GAZETTE: Did you have to develop special tools for your work?

QIAN: My work on implicit bias was inspired by Dr. Mahzarin Banaji, who is a psychology professor here. I’m currently working with her to develop a child-friendly version of the Implicit Bias Test, to measure the implicit association in kids’ minds about positivity and negativity with different races. I developed an app, and we are able to measure children’s associations between different races, and positive or negative attributes. For example, we could measure how quickly they associate black people with “good” or “bad” using words like friendly or nice, or words like mean or unfriendly. Based on my previous work, I know that Chinese kids as young as age 3 already show this implicit association. They tend to associate good things with their own race, and bad words with other races. I am working with Professor Banaji’s lab on developing and polishing this [app] method and developing an online measurement to see whether we can measure kids’ biases in the U.S. We want to see whether children here, as young as age 3, show implicit bias, and we also want to see how culture makes a difference in that finding, especially with some children’s own social networks being more diverse.

GAZETTE: How do you plan to tackle the next part of your project: reducing bias among children?

QIAN: There is a famous psychology phenomenon called the “other-race effect.” It means that children from a very young age remember and recognize their “own-race” faces more than “other-race” faces. They feel like other-race people look all the same and it’s hard to differentiate between them. I developed a child-friendly, app-like game based on a training method called individuation training, which is designed to focus children’s attention on individuals instead of just categorizing people as a race. I show a face to a child, and they have to remember the faces, so I match them with a number or a name. My research in China indicated that individuation training reduced Chinese children’s negative implicit biases against black people. Follow-up research in Canada further replicated this finding and directly pointed to the role of cross-race friendship in facilitating the training effects. The end goal is that we want to reduce bias in the long term, so we also have an idea for an online training so parents can guide their children through it when they are at home or in other settings.
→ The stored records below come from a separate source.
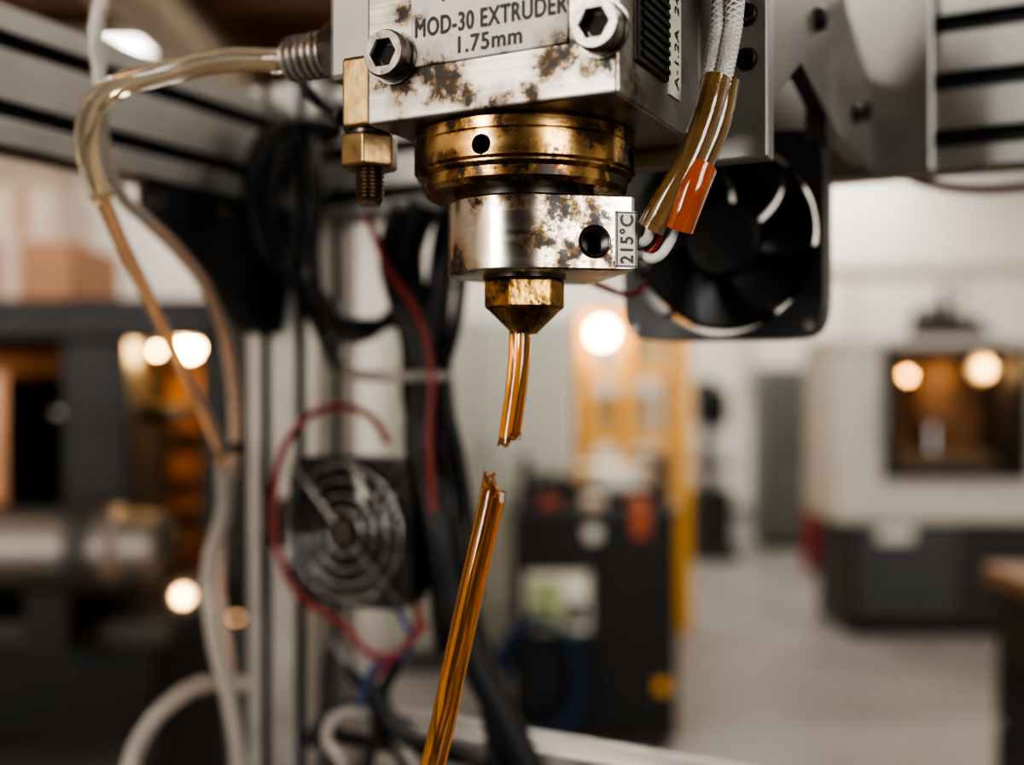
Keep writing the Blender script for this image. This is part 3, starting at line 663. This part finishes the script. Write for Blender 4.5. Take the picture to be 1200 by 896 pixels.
# ---- locker
lk_=empty('tool_locker'); gy=mat('locker_grey',(.14,.145,.145),.5,0,ns=4,var=.1); d=9.0
box('locker_shell',2.13,2.60,d,d+.5,.05,1.53,gy,lk_,bevel=.01); box('locker_plinth',2.15,2.58,d+.02,d+.48,0,.05,dkg,lk_)
box('locker_door_1',2.14,2.36,d-.015,d,.08,1.50,gy,lk_,bevel=.004); box('locker_door_2',2.37,2.59,d-.015,d,.08,1.50,gy,lk_,bevel=.004)
box('locker_handle',2.345,2.358,d-.04,d-.015,.75,.9,chrome,lk_)
fe=empty('fire_extinguisher'); rd=mat('extinguisher_red',(.24,.015,.012),.3)
lathe('bottle',[(.07,0),(.085,.02),(.085,.42),(.06,.49),(.03,.52)],(2.28,8.0,.0),(0,0,1),rd,fe); box('valve_head',2.25,2.31,7.97,8.03,.51,.56,blk,fe); cyl('hose_horn',(2.36,8.0,.12),(2.31,8.0,.52),.015,blackr,fe)
wp=empty('wall_conduit'); box('conduit_run',.8,5.4,Y1-.06,Y1-.0,2.55,2.62,beige,wp)
for i in range(4): box('conduit_drop_%d'%i,1.3+i*1.1,1.34+i*1.1,Y1-.05,Y1,1.2,2.55,beige,wp)
# ---- CNC machine
cn=empty('cnc_milling_machine'); d=5.9
xa,xb=1.78,3.35; za,zb_,zt=.0,.70,1.62; D=.6
wx0,wx1,wz0,wz1=2.10,2.80,.92,1.56
box('base',xa+.08,xb-.1,d+.03,d+D,0,zb_,dkg,cn,bevel=.02)
box('plinth',xa+.10,xb-.12,d+.0,d+D-.05,0,.06,blk,cn)
box('base_cover',xa+.14,xa+.70,d+.0,d+.04,.1,.62,mat('base_grey',(.05,.052,.055),.45),cn,bevel=.01)
box('shell_floor',xa,xb,d,d+D,zb_-.08,wz0-.02,beige,cn,bevel=.02)
box('shell_roof',xa,xb,d,d+D,wz1+.02,zt+.03,beige,cn,bevel=.02)
box('shell_left',xa,wx0-.02,d,d+D,wz0-.02,wz1+.02,beige,cn)
box('shell_right',wx1+.02,xb,d,d+D,wz0-.02,wz1+.02,beige,cn)
box('shell_back',xa,xb,d+D-.03,d+D,zb_,zt,beige,cn)
dimcop=mat('dim_interior',(.18,.10,.05),.4,.4,ns=9,var=.5)
box('interior_back',wx0-.02,wx1+.02,d+.5,d+.52,wz0,wz1,dimcop,cn)
box('interior_side_l',wx0-.02,wx0,d+.03,d+.5,wz0,wz1,dkg,cn); box('interior_side_r',wx1,wx1+.02,d+.03,d+.5,wz0,wz1,dkg,cn)
box('interior_top',wx0,wx1,d+.03,d+.5,wz1,wz1+.02,dkg,cn)
for nm,(p,q,r,s) in {'window_frame_top':(wx0-.05,wx1+.05,wz1-.02,wz1+.04),'window_frame_bottom':(wx0-.05,wx1+.05,wz0-.05,wz0+.01),'window_frame_left':(wx0-.05,wx0+.02,wz0,wz1),'window_frame_right':(wx1-.02,wx1+.05,wz0,wz1)}.items():
    box(nm,p,q,d-.03,d+.02,r,s,blk,cn,bevel=.005)
box('spindle_head',2.36,2.56,d+.25,d+.48,1.15,1.54,dimcop,cn,bevel=.02); cyl('spindle_tool',(2.46,d+.35,1.0),(2.46,d+.35,1.15),.04,chrome,cn)
box('work_table',2.15,2.72,d+.1,d+.48,.93,1.0,mat('bronze_table',(.16,.11,.07),.4,.6),cn)
lamp('machine_lamp_1',1150,432,d+.2,.06,.8,cn,4.5,(1,.60,.28)); lamp('machine_lamp_2',1062,440,d+.2,.03,.5,cn,3,(1,.55,.22))
for (x,y) in ((1150,432),(1062,440)):
    p=Wd(x,y,d+.2); box('lamp_stem',p.x-.02,p.x+.02,p.y+.0,p.y+.03,p.z+.03,wz1+.02,dkg,cn)
box('name_label',2.02,2.22,d-.015,d+.0,.52,.60,label2,cn); box('door_handle',2.02,2.04,d-.06,d-.02,1.1,1.35,chrome,cn)
box('control_pendant',2.90,3.12,d-.08,d,1.05,1.5,dkg,cn,bevel=.01)
oc=empty('tool_holder_rack')
box('rack_tray',2.32,2.80,d+.2,d+.5,1.65,1.68,dkg,oc)
for i,(x,h,r) in enumerate(((2.36,.15,.04),(2.44,.17,.05),(2.53,.28,.045),(2.62,.12,.06),(2.72,.10,.05))): lathe('holder_%d'%i,[(r,0),(r,h*.6),(r*.6,h*.7),(r*.6,h)],(x,d+.33,1.68),(0,0,1),dkg,oc)
# ---- workbench right foreground
wb=empty('workbench'); bw=mat('bench_wood',(.20,.11,.06),.5,0,ns=8,var=.3,stretch=(1,.2,1)) 
box('bench_top',1.30,2.4,1.9,2.95,.85,.90,bw,wb,bevel=.005)
for i,(x,y) in enumerate(((1.34,1.95),(2.3,1.95),(1.34,2.85),(2.3,2.85))): box('bench_leg_%d'%i,x,x+.06,y,y+.06,0,.85,dkg,wb)
box('bench_shelf',1.34,2.36,1.95,2.9,.25,.28,dkg,wb); box('bench_apron',1.32,1.35,1.95,2.9,.66,.85,dkg,wb)
for i in range(3): box('drawer_front_%d'%i,1.33,1.9,2.86,2.93,.1+i*.19,.27+i*.19,dkg,wb)
pb=empty('parts_bin'); box('bin_body',1.40,1.66,2.6,2.88,.90,1.02,mat('teal_plastic',(.02,.05,.045),.4),pb,bevel=.01); box('bin_lip',1.38,1.68,2.58,2.62,1.0,1.04,blk,pb)
# ================================================================ WORLD + CAMERA
w=bpy.data.worlds.new('world'); bpy.context.scene.world=w; w.use_nodes=True
w.node_tree.nodes['Background'].inputs['Color'].default_value=(.9,.93,1.0,1); w.node_tree.nodes['Background'].inputs['Strength'].default_value=.9
cam=bpy.data.cameras.new('camera'); co=bpy.data.objects.new('camera',cam); col.objects.link(co)
co.location=(0,0,CH); co.rotation_euler=(math.radians(90),0,0); cam.lens=37.5; cam.sensor_width=36; cam.sensor_fit='HORIZONTAL'; cam.clip_start=.01
cam.dof.use_dof=True; cam.dof.focus_distance=.445; cam.dof.aperture_fstop=3.1; cam.dof.aperture_blades=0
bpy.context.scene.camera=co
vs=bpy.context.scene.view_settings
vs.view_transform='AgX'; vs.look='AgX - High Contrast'; vs.exposure=0.3
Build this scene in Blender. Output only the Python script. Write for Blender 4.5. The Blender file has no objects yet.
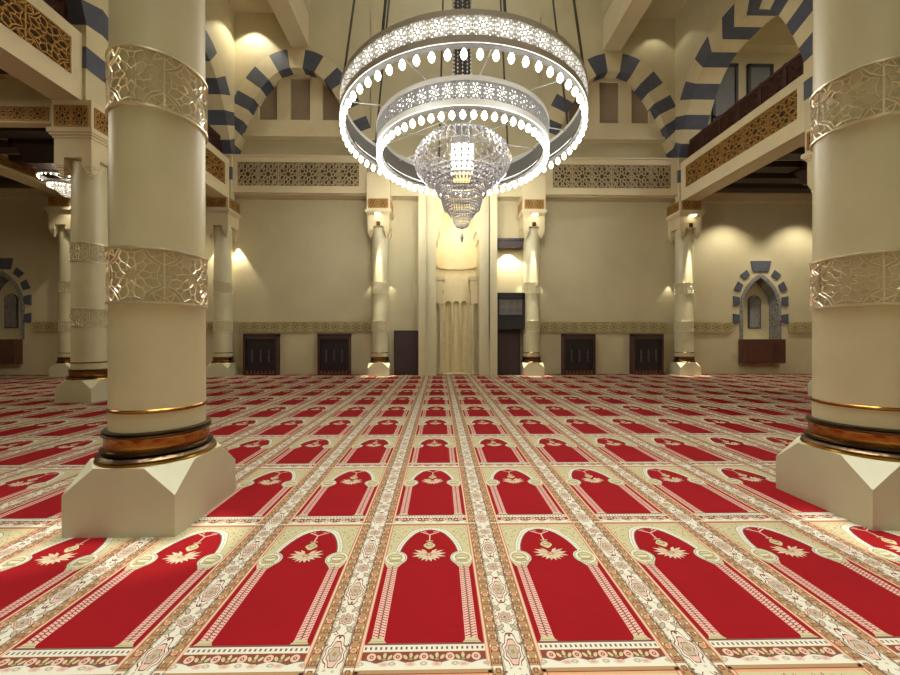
import bpy, math, random
from math import pi, sin, cos, sqrt, atan2, radians as R
random.seed(7)
C = bpy.context.scene.collection
S = 1.3                       # metres per design unit (camera height = 1 unit)
AX = 0.45                     # x of the nave axis

# ------------------------------------------------------------------ materials
def lin(c):
    f = lambda v: v / 12.92 if v <= .04045 else ((v + .055) / 1.055) ** 2.4
    return tuple(f(x / 255) for x in c) + (1,)

def mat(name, rgb, rough=.6, metal=0, var=0, scale=6, bump=0, emit=0, emit_rgb=None, spec=None, trans=0):
    m = bpy.data.materials.new(name); m.use_nodes = True
    nt = m.node_tree; b = nt.nodes['Principled BSDF']
    b.inputs['Base Color'].default_value = lin(rgb)
    b.inputs['Roughness'].default_value = rough
    b.inputs['Metallic'].default_value = metal
    if spec is not None: b.inputs['Specular IOR Level'].default_value = spec
    if trans: b.inputs['Transmission Weight'].default_value = trans
    if emit:
        b.inputs['Emission Color'].default_value = lin(emit_rgb or rgb)
        b.inputs['Emission Strength'].default_value = emit
    if var or bump:
        tc = nt.nodes.new('ShaderNodeTexCoord'); no = nt.nodes.new('ShaderNodeTexNoise')
        no.inputs['Scale'].default_value = scale; no.inputs['Detail'].default_value = 4
        nt.links.new(tc.outputs['Object'], no.inputs['Vector'])
        if var:
            cr = nt.nodes.new('ShaderNodeValToRGB'); l = lin(rgb)
            cr.color_ramp.elements[0].position = .3; cr.color_ramp.elements[1].position = .7
            cr.color_ramp.elements[0].color = tuple(x * (1 - var) for x in l[:3]) + (1,)
            cr.color_ramp.elements[1].color = tuple(min(1, x * (1 + var)) for x in l[:3]) + (1,)
            nt.links.new(no.outputs['Fac'], cr.inputs['Fac']); nt.links.new(cr.outputs['Color'], b.inputs['Base Color'])
        if bump:
            bp = nt.nodes.new('ShaderNodeBump'); bp.inputs['Strength'].default_value = bump
            bp.inputs['Distance'].default_value = .01
            nt.links.new(no.outputs['Fac'], bp.inputs['Height']); nt.links.new(bp.outputs['Normal'], b.inputs['Normal'])
    return m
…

GAZETTE: What are some of the challenges you face when trying to measure these implicit attitudes?

QIAN: White parents are often very concerned about talking about race with their children, partly because they feel like it’s not the time, that kids don’t understand the concept of race. But scientific evidence suggests that babies as young as 9 months old know the perceptual difference between different race groups. They don’t know that it’s “white people” or “black people,” but they know a group of people is different from them. It will never be too early to talk to kids about race, and it’s important to talk to kids from a young age about why we’re different and also why we have similarities. I focus on implicit associations, which are like cultural thumbprints in our mind that we carry. You might not know it’s there, but it shapes our decision-making and judgment about certain people and members of a group. Good people can have implicit bias, so it’s very important to admit that we do have implicit bias, and we have to put that on the table and try our best to avoid being trapped by our biases.

This interview has been condensed and edited for clarity and length.